Schumer proposed the following reforms to the tax code:  

#1 Eliminate unnecessary tax loopholes but keep certain tax deductions and credits that help the middle-class.

Schumer listed the following tax deductions and credits that would be retained under the Democrat’s plan:

  • Mortgage interest rate deduction
  • Charitable deduction
  • State and local property tax deduction
  • Tax preferences for college education and retirement savings

Read more: Republican National Convention 2012: Platform Committee voted against preserving the mortgage interest tax deduction 

“We realized that as much as we wanted to make the code more efficient, these provisions were too essential to middle-class households,” said Schumer. “They were put in the code on purpose to make a middle-class lifestyle accessible and sustainable for American families.”

#2 Let the Bush-era tax cuts expire for the top income bracket but extend them for individual earning less than $200,000 a year or families with incomes less than $250,000 a year. 

“The tax rate for the highest earners should probably return to Clinton-era levels and stay somewhere around there,” said Schumer. “Recent experience, of course, suggest that we have nothing at all to fear in a return to the Clinton year rates on the wealthiest Americans…By contrast, as we all know, the decade shaped by Bush tax breaks squandered our budget surpluses, produced net negative jobs, and culminated in a Great Recession.”

#3 Tax capital gains and investment income at a similar rate as ordinary earned income. 
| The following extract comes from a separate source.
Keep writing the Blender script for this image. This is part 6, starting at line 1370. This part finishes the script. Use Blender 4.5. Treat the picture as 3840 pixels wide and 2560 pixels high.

The Bush tax cuts capped the capital gains rate at 15%. This has allowed wealthy individuals, like Mitt Romney, to pay a considerably lower tax rate on their incomes than most middle-class families who earn wages through work. In fact, because Romney’s incomes are mostly derived from investments, he has been able to pay less than 15% despite pulling in tens of millions of dollars every year.

Read more: Romney’s tax controversy shines spotlight on tax code that favors wealth over wages

“The reduction of the capital gains rate to 15% under President Bush was a major contributor the growth in wealth disparity we see here today,” said Schumer. “Without question, we need a narrower differential between earned and unearned income than we have today. That will bring more fairness to the code.”

Schumer suggested that capital gains should revert to the Reagan-era rate of about 28%.

“These three principles – curtailing tax expenditures, returning to a Clinton-era top rate, and reducing but not eliminating the tax preference for investment income – provide a foundation for a tax reform plan that would reduce the deficit without hurting the middle-class,” said Schumer.